United Nations, July 25 (IANS) The little aid allowed to reach supply facilities inside Gaza is "woefully inadequate" to curb starvation or sustain life-saving relief operations, UN humanitarians said.
The UN Office for the Coordination of Humanitarian Affairs (OCHA) said on Thursday that while UN teams were able to collect food aid, mainly flour, from Kerem Shalom/Karem Abu Salem and Zikim crossings on Wednesday, civilians still face death, injury, hunger, displacement and trauma amid the hostilities and inadequate access to food, water, healthcare and shelter, Xinhua news agency reported.
Following Israeli allegations that the world body and its partners were not collecting aid at the border crossing, OCHA listed the obstacles it faces in obtaining relief for Gazans, Xinhua news agency reported.
The humanitarian office said that challenges the United Nations and its partners face include bureaucratic, logistical, administrative and other operational obstacles imposed by Israeli authorities, ongoing hostilities, and access constraints within Gaza, including incidents of criminal looting and shooting that have killed and injured people gathering to offload aid supplies along convoy routes.
OCHA said that violence connected with aid distribution has put civilians and humanitarian staff at grave risk and forced aid agencies on many occasions to pause the collection of cargo from Israeli-controlled crossings.

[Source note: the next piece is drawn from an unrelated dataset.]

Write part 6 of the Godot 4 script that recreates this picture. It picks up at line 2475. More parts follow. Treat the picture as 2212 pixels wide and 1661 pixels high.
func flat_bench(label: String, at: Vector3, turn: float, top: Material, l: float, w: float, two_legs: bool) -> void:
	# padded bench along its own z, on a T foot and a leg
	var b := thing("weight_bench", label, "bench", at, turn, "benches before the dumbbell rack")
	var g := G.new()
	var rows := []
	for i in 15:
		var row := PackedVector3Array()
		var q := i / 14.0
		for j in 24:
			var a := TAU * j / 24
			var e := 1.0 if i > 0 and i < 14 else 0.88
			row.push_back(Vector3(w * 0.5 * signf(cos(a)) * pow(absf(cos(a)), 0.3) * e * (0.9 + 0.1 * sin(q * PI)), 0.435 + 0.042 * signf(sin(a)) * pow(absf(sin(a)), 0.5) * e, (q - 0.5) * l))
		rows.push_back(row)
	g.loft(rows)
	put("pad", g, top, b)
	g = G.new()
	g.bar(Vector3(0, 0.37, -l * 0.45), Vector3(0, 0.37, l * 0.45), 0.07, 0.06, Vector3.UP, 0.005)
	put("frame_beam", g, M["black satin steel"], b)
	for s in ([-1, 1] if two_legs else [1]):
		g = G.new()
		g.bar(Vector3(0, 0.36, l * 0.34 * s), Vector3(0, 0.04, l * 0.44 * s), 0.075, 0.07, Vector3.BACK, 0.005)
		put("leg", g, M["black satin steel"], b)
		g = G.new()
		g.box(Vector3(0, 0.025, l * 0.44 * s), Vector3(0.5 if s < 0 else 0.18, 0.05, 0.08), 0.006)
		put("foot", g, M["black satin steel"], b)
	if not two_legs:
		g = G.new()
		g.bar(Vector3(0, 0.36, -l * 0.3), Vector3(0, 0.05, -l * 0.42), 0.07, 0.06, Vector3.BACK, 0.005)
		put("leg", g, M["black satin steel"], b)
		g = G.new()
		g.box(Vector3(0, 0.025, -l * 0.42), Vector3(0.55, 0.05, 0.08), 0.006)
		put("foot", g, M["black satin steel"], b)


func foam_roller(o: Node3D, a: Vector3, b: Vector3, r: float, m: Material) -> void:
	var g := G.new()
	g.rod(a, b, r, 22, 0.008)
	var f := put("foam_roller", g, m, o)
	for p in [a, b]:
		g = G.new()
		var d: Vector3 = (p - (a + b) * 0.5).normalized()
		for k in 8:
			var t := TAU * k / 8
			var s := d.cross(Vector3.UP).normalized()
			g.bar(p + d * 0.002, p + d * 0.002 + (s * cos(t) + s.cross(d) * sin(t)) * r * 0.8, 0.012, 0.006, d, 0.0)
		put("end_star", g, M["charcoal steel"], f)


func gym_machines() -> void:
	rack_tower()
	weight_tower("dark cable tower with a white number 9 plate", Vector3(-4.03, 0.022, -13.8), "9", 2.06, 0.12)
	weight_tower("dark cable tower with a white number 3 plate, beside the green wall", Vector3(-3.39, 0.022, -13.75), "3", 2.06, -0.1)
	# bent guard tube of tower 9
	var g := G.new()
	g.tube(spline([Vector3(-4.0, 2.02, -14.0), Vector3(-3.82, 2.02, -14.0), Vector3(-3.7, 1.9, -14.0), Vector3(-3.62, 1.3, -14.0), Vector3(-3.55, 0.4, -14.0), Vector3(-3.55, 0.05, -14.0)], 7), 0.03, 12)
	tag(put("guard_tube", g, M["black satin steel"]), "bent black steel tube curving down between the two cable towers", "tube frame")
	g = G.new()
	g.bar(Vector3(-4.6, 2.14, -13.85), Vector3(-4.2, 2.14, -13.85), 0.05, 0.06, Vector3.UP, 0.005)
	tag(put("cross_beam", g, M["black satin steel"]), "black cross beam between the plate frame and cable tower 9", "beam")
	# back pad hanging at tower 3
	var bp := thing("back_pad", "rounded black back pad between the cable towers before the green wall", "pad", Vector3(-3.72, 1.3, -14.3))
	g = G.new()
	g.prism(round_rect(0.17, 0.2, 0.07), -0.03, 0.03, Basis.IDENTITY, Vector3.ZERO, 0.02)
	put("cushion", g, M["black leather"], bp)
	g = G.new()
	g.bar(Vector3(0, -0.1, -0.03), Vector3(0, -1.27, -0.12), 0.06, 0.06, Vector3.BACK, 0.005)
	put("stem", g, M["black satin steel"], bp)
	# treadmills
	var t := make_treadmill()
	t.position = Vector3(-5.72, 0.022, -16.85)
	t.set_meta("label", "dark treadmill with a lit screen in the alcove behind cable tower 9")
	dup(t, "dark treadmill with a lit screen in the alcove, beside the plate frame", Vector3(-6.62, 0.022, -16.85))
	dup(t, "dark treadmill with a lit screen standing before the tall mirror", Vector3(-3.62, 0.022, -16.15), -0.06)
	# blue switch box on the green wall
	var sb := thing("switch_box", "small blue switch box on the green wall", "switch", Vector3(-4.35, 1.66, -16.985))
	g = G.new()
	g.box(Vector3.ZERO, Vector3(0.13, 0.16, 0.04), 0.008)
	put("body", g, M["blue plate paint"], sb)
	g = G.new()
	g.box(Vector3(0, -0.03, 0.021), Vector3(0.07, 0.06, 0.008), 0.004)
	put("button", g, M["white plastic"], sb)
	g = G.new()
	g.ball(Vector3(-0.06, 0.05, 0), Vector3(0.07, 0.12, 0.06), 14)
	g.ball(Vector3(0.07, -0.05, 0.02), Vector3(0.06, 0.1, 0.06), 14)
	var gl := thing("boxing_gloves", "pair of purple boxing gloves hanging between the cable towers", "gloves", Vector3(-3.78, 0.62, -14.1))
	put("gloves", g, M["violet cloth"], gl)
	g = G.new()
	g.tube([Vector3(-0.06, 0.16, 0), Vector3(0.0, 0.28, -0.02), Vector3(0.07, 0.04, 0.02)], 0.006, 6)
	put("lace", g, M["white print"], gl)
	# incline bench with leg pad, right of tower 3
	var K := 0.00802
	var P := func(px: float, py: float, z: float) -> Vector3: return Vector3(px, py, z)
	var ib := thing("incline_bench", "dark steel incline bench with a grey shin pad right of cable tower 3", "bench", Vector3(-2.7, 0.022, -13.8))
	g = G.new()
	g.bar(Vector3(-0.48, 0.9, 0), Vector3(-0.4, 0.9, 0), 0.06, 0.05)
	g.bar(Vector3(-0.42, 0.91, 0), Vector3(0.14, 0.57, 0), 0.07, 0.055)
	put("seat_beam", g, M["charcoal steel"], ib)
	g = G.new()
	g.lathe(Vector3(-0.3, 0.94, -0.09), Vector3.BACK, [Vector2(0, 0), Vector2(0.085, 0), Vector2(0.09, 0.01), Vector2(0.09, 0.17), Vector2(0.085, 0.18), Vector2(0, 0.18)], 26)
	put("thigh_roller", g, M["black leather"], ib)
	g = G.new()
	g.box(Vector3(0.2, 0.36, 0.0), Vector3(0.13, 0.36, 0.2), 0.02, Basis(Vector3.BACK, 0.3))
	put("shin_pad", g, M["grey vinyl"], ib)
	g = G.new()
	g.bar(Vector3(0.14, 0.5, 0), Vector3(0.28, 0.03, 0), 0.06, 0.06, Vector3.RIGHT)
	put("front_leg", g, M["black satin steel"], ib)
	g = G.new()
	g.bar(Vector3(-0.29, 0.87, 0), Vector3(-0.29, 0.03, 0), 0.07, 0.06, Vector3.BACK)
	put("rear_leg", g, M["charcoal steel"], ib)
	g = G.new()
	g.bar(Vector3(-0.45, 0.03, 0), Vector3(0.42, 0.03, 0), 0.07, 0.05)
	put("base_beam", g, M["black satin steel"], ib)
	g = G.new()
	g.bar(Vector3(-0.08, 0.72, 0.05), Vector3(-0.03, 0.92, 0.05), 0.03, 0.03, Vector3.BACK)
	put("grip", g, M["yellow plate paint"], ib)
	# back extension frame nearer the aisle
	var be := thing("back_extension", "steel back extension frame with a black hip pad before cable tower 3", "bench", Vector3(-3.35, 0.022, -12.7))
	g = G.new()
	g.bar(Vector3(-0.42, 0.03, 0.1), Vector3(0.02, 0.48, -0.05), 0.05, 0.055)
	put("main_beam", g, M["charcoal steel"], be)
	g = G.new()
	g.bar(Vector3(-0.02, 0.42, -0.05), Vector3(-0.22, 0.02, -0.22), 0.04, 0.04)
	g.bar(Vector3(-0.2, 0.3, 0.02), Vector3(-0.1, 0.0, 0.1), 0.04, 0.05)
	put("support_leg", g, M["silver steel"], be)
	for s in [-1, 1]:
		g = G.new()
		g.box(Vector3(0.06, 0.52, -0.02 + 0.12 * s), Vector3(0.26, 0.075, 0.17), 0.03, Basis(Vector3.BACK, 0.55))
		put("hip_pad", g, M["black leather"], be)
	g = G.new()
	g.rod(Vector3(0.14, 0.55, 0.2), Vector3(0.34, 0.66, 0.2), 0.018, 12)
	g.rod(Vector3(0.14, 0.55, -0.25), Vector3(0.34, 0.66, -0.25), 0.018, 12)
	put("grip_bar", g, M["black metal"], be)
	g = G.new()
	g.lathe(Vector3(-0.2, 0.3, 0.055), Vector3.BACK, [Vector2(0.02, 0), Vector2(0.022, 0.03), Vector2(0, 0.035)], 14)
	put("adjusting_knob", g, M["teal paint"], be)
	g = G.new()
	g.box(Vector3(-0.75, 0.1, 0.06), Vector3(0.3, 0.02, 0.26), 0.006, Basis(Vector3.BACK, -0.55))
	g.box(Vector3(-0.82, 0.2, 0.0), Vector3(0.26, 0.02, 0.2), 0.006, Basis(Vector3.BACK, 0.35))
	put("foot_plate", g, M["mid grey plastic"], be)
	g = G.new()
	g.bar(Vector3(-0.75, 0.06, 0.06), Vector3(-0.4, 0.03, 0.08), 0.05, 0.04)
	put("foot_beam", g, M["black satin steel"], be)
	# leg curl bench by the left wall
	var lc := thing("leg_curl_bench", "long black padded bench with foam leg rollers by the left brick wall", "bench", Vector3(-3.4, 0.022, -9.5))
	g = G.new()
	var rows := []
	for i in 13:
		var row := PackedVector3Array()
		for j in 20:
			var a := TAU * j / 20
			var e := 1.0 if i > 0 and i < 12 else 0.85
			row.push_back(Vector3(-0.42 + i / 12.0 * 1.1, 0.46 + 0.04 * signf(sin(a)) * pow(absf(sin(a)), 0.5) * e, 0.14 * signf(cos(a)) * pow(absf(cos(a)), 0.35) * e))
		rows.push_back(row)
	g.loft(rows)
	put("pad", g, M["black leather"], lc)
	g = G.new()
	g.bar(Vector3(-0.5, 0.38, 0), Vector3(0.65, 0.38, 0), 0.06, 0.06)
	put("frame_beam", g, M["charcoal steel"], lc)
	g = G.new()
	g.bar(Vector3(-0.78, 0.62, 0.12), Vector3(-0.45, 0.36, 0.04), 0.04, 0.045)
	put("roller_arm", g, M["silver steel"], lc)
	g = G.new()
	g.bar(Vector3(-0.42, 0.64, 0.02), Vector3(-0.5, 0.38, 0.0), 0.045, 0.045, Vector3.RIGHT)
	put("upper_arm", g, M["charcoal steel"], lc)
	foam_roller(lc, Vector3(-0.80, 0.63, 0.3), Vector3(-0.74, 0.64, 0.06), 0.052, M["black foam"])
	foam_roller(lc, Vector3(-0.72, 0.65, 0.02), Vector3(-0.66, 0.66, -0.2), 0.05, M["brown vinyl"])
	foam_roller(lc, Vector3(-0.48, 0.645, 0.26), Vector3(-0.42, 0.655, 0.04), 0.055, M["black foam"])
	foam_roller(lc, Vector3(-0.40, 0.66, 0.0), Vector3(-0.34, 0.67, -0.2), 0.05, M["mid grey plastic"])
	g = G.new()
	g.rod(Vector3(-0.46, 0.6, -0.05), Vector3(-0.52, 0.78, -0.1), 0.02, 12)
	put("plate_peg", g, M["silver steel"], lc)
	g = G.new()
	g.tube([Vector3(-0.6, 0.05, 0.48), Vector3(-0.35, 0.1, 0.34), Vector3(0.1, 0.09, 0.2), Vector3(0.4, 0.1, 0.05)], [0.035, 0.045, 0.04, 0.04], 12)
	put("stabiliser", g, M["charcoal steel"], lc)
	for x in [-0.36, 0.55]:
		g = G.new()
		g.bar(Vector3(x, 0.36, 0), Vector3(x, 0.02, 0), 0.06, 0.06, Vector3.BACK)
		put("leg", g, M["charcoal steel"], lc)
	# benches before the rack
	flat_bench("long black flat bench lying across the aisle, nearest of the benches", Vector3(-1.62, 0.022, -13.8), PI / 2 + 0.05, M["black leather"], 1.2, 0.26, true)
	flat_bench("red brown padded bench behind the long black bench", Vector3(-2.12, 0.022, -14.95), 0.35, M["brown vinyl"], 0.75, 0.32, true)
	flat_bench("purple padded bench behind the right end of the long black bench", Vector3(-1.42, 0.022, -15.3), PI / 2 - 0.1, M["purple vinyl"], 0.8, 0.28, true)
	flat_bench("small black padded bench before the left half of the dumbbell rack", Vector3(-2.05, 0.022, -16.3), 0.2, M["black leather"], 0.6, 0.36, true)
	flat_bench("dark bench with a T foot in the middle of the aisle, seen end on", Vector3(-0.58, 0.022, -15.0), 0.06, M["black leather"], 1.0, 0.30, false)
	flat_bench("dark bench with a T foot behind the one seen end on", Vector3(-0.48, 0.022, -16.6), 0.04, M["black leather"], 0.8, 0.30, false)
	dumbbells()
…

The office said that out of 16 attempts to coordinate movements with Israeli authorities on Wednesday, only eight were facilitated, including the collection and transfer of limited fuel.
Two other movements were initially approved but then faced obstacles in Gaza.
OCHA said its partners reported that more than one million children are bearing the brunt of deepening starvation and malnutrition, with reports of death from malnutrition increasing by the day.
"According to partners working in nutrition, in the first two weeks of July, nearly 5,000 of the 56,000 children under the age of five screened for malnutrition in the governorates of Gaza, Deir al-Balah and Khan Younis were found to be acutely malnourished," the humanitarians said, adding that the figure is a staggering nine per cent, compared with six per cent in June and 2.4 percent in February.
Philippe Lazzarini, Commissioner-General of the UN Relief and Works Agency for Palestine Refugees in the Near East, said on Thursday that one in every five children in Gaza City is malnourished.
OCHA said that families have been squeezed into just 12 per cent of Gaza's area, while the remaining 88 per cent of the Gaza Strip now either falls within Israeli-militarised zones or has been placed under displacement orders.
The office said that the blockade on critical items, such as tents and other shelter materials, has lasted more than 20 weeks. The trickle of fuel now let in is also wholly insufficient.
OCHA said that aid workers in Gaza who themselves are affected, displaced and going hungry insist on staying and providing life-saving assistance. They join voices across the UN system in continuing to call for a ceasefire and an end to the devastation.